Sorry to be posting the column so late this week, but I’ve been busy working on this great app idea. It’s called Spoiler Alert, and it promises to wipe any breaking news about who won
the 200 IM at the Olympics from every aspect of my life until I’m good and ready. It’ll monitor Twitter, the front page of nytimes.com, NPR News, while I’m indulging my carpooling
hobby, you name it. I can’t wait to inhabit this beautiful bubble this app will create, and I bet you can’t wait, either.
Just think of the possibilities! No more finding out
inadvertently that Lane Pryce killed
himself on “Mad Men,”or that Derek Jeter is going to undergo a sex-change operation, or that Ryan Lochte didn’t turn out to be the next
Michael Phelps, but does urinate in the Olympic pool.
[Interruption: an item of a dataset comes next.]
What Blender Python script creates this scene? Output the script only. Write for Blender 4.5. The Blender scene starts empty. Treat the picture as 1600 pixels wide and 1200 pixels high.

This is earth-shattering stuff, not to mention, important for the future of
the species, as anyone who tweeted the #NBCFail hashtag will tell you. Maybe, a week ago, you thought it was time to be freaked out about global
warming, but now it’s all so clear. What you really should be freaked out about is that you knew that Jordyn Wieber didn’t make the cut for the women’s gymnastics
all-around finals, hours before NBC’s TV coverage told you.
(Somewhat) more seriously though, the so-called first social media games have told us volumes about what a social
media-saturated world looks like. And – spoiler alert! -- in this case, it’s not as much of a game-changer as you might think.
My real-time philosophizing here has to do with two
observations about the Olympics:
1. That NBC is attributing the complaints about its coverage to “a vocal minority,” flying in the
face of conventional social media wisdom, which says you must listen, and take heed, at all times. According to this story in the New York Daily News, NBC Sports chairman Mark Lazarus even
went so far as to say: ““It’s not everyone’s
inalienable right to get whatever they want.” Wow. I think I’ll hire that guy to have a little chit-chat with my eight-year-old.
2. Despite the fact that the results of every event are revealed in real time, and harder and harder to completely avoid – until the launch of my
app, that is – TV and online viewership of the London Games are up. This struck me as pretty
surprising, when you consider that so many events are available online and that real-time results, while available back then, weren’t nearly as ubiquitous. The long and short of it is that
knowing who won doesn’t dampen ratings; in fact, it’s clearer and clearer that social media helps ratings, spoiler alerts and all.
I’m sure
some readers will find my cavalier attitude toward the NBC Olympics haters wanting, but the complaints forget one essential fact about NBC’s coverage of the Olympics: the broadcast exists so NBC
can make money. While the network has received some useful, um, input into how it might reconsider coverage in the future, the fact remains that, even with the glitches, NBC’s formula works.
When most of the money is made from TV, why would you air the finals of a big event in real time when real time is at 11 in the morning, instead of during prime time?
It should also be noted
that NBC, like many a TV network, is more or less forced into providing live-streams online to satisfy its audience whether it’s a good business proposition, or not. The good news is that online
traffic is up by 8% – with some 1.5 million, for instance, watching the women’s gymnastic team final as it happened. But if you think NBCOlympics.com is a cash cow, you’re probably
wrong – unless the network has managed to rewrite the rules of online advertising.
At its core, NBC’s Olympics coverage is where old media business models are intersecting with a
newer one. But, even if you’re a true believer in the future of digital, it’s just about impossible to pretend that, for a network paying over a billion dollars for Olympics rights,
the newer, digital business model is the one to emphasize. The money just isn’t there.
Now, back to building that app. Enjoy your tape-delayed weekend, everyone!